STORED DATA:
<<<<
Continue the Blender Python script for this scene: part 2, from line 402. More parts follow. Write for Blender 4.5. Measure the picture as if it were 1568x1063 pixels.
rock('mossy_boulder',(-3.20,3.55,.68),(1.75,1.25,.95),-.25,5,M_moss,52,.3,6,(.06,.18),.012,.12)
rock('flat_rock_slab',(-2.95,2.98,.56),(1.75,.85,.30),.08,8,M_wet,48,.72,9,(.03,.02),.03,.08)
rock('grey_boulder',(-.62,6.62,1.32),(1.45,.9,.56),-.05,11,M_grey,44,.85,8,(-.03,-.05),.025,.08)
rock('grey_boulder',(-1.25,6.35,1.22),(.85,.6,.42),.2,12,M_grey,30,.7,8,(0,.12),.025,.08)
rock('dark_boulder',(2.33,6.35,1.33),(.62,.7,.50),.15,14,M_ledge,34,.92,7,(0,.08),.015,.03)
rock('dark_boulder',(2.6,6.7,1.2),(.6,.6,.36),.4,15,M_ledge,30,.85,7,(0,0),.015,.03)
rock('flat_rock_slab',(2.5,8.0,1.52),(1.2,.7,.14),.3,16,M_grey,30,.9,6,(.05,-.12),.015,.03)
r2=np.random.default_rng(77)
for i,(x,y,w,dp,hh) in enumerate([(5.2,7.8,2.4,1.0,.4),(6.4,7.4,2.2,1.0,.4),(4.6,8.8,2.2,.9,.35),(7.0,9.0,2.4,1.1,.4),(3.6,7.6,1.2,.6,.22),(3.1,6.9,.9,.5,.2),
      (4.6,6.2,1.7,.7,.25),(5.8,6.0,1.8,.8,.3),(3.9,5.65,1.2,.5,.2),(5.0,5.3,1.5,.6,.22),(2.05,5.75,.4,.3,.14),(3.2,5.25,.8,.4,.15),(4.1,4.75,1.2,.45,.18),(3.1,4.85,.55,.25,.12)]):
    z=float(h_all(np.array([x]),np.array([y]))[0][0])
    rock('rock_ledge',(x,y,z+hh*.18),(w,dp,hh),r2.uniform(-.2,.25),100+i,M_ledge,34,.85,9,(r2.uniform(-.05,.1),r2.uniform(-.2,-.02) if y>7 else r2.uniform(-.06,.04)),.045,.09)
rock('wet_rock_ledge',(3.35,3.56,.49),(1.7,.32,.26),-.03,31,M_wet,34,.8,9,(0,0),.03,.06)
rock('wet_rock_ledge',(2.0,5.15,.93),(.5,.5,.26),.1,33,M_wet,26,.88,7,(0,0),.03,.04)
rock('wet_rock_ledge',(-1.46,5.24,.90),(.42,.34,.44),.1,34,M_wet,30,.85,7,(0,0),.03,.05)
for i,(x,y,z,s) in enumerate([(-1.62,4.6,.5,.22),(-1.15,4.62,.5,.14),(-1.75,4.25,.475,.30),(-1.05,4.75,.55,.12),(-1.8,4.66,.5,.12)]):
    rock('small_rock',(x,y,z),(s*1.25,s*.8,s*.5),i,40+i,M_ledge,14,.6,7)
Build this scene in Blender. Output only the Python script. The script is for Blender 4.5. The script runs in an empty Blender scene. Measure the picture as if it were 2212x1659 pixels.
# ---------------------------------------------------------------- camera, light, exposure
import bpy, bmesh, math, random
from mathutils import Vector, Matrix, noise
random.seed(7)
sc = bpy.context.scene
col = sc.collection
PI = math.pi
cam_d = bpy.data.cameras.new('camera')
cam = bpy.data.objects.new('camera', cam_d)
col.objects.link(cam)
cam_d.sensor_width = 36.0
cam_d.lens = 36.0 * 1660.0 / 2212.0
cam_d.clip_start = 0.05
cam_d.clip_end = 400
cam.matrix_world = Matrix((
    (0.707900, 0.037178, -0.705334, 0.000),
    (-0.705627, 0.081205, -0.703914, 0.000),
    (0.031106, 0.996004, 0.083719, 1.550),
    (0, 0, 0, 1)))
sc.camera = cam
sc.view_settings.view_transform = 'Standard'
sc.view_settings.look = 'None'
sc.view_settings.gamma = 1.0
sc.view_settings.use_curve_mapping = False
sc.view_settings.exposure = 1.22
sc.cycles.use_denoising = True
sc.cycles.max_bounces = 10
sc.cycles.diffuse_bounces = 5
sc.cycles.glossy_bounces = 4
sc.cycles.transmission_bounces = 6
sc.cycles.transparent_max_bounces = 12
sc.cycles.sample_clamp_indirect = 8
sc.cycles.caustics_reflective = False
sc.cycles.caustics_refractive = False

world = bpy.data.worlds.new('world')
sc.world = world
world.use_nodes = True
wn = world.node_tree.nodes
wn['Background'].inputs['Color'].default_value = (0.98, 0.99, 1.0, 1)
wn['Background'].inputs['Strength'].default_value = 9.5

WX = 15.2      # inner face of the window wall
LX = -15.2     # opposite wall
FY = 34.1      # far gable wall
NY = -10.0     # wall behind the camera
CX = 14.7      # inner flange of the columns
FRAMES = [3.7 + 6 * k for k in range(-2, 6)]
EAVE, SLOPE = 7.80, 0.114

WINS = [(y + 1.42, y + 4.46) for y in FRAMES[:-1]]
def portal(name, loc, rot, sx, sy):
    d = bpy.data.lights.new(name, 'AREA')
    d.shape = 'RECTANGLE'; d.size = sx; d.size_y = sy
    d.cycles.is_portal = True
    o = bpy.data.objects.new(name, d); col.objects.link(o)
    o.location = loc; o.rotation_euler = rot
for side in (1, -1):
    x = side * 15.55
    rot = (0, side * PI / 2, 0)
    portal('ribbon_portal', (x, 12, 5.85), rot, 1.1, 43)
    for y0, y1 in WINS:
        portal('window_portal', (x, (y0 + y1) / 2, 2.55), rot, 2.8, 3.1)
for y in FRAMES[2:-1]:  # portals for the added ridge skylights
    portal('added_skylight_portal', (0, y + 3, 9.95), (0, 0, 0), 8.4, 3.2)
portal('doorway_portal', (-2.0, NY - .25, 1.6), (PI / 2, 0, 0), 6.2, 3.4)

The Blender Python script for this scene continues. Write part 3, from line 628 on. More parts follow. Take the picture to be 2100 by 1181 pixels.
>>>>
WHAT THE TASK ASKS:
Retype the records in full. Keep every line identical to the original.

SOLUTION:
Continue the Blender Python script for this scene: part 2, from line 402. More parts follow. Write for Blender 4.5. Measure the picture as if it were 1568x1063 pixels.
rock('mossy_boulder',(-3.20,3.55,.68),(1.75,1.25,.95),-.25,5,M_moss,52,.3,6,(.06,.18),.012,.12)
rock('flat_rock_slab',(-2.95,2.98,.56),(1.75,.85,.30),.08,8,M_wet,48,.72,9,(.03,.02),.03,.08)
rock('grey_boulder',(-.62,6.62,1.32),(1.45,.9,.56),-.05,11,M_grey,44,.85,8,(-.03,-.05),.025,.08)
rock('grey_boulder',(-1.25,6.35,1.22),(.85,.6,.42),.2,12,M_grey,30,.7,8,(0,.12),.025,.08)
rock('dark_boulder',(2.33,6.35,1.33),(.62,.7,.50),.15,14,M_ledge,34,.92,7,(0,.08),.015,.03)
rock('dark_boulder',(2.6,6.7,1.2),(.6,.6,.36),.4,15,M_ledge,30,.85,7,(0,0),.015,.03)
rock('flat_rock_slab',(2.5,8.0,1.52),(1.2,.7,.14),.3,16,M_grey,30,.9,6,(.05,-.12),.015,.03)
r2=np.random.default_rng(77)
for i,(x,y,w,dp,hh) in enumerate([(5.2,7.8,2.4,1.0,.4),(6.4,7.4,2.2,1.0,.4),(4.6,8.8,2.2,.9,.35),(7.0,9.0,2.4,1.1,.4),(3.6,7.6,1.2,.6,.22),(3.1,6.9,.9,.5,.2),
      (4.6,6.2,1.7,.7,.25),(5.8,6.0,1.8,.8,.3),(3.9,5.65,1.2,.5,.2),(5.0,5.3,1.5,.6,.22),(2.05,5.75,.4,.3,.14),(3.2,5.25,.8,.4,.15),(4.1,4.75,1.2,.45,.18),(3.1,4.85,.55,.25,.12)]):
    z=float(h_all(np.array([x]),np.array([y]))[0][0])
    rock('rock_ledge',(x,y,z+hh*.18),(w,dp,hh),r2.uniform(-.2,.25),100+i,M_ledge,34,.85,9,(r2.uniform(-.05,.1),r2.uniform(-.2,-.02) if y>7 else r2.uniform(-.06,.04)),.045,.09)
rock('wet_rock_ledge',(3.35,3.56,.49),(1.7,.32,.26),-.03,31,M_wet,34,.8,9,(0,0),.03,.06)
rock('wet_rock_ledge',(2.0,5.15,.93),(.5,.5,.26),.1,33,M_wet,26,.88,7,(0,0),.03,.04)
rock('wet_rock_ledge',(-1.46,5.24,.90),(.42,.34,.44),.1,34,M_wet,30,.85,7,(0,0),.03,.05)
for i,(x,y,z,s) in enumerate([(-1.62,4.6,.5,.22),(-1.15,4.62,.5,.14),(-1.75,4.25,.475,.30),(-1.05,4.75,.55,.12),(-1.8,4.66,.5,.12)]):
    rock('small_rock',(x,y,z),(s*1.25,s*.8,s*.5),i,40+i,M_ledge,14,.6,7)
Build this scene in Blender. Output only the Python script. The script is for Blender 4.5. The script runs in an empty Blender scene. Measure the picture as if it were 2212x1659 pixels.
# ---------------------------------------------------------------- camera, light, exposure
import bpy, bmesh, math, random
from mathutils import Vector, Matrix, noise
random.seed(7)
sc = bpy.context.scene
col = sc.collection
PI = math.pi
cam_d = bpy.data.cameras.new('camera')
cam = bpy.data.objects.new('camera', cam_d)
col.objects.link(cam)
cam_d.sensor_width = 36.0
cam_d.lens = 36.0 * 1660.0 / 2212.0
cam_d.clip_start = 0.05
cam_d.clip_end = 400
cam.matrix_world = Matrix((
    (0.707900, 0.037178, -0.705334, 0.000),
    (-0.705627, 0.081205, -0.703914, 0.000),
    (0.031106, 0.996004, 0.083719, 1.550),
    (0, 0, 0, 1)))
sc.camera = cam
sc.view_settings.view_transform = 'Standard'
sc.view_settings.look = 'None'
sc.view_settings.gamma = 1.0
sc.view_settings.use_curve_mapping = False
sc.view_settings.exposure = 1.22
sc.cycles.use_denoising = True
sc.cycles.max_bounces = 10
sc.cycles.diffuse_bounces = 5
sc.cycles.glossy_bounces = 4
sc.cycles.transmission_bounces = 6
sc.cycles.transparent_max_bounces = 12
sc.cycles.sample_clamp_indirect = 8
sc.cycles.caustics_reflective = False
sc.cycles.caustics_refractive = False

world = bpy.data.worlds.new('world')
sc.world = world
world.use_nodes = True
wn = world.node_tree.nodes
wn['Background'].inputs['Color'].default_value = (0.98, 0.99, 1.0, 1)
wn['Background'].inputs['Strength'].default_value = 9.5

WX = 15.2      # inner face of the window wall
LX = -15.2     # opposite wall
FY = 34.1      # far gable wall
NY = -10.0     # wall behind the camera
CX = 14.7      # inner flange of the columns
FRAMES = [3.7 + 6 * k for k in range(-2, 6)]
EAVE, SLOPE = 7.80, 0.114

WINS = [(y + 1.42, y + 4.46) for y in FRAMES[:-1]]
def portal(name, loc, rot, sx, sy):
    d = bpy.data.lights.new(name, 'AREA')
    d.shape = 'RECTANGLE'; d.size = sx; d.size_y = sy
    d.cycles.is_portal = True
    o = bpy.data.objects.new(name, d); col.objects.link(o)
    o.location = loc; o.rotation_euler = rot
for side in (1, -1):
    x = side * 15.55
    rot = (0, side * PI / 2, 0)
    portal('ribbon_portal', (x, 12, 5.85), rot, 1.1, 43)
    for y0, y1 in WINS:
        portal('window_portal', (x, (y0 + y1) / 2, 2.55), rot, 2.8, 3.1)
for y in FRAMES[2:-1]:  # portals for the added ridge skylights
    portal('added_skylight_portal', (0, y + 3, 9.95), (0, 0, 0), 8.4, 3.2)
portal('doorway_portal', (-2.0, NY - .25, 1.6), (PI / 2, 0, 0), 6.2, 3.4)

The Blender Python script for this scene continues. Write part 3, from line 628 on. More parts follow. Take the picture to be 2100 by 1181 pixels.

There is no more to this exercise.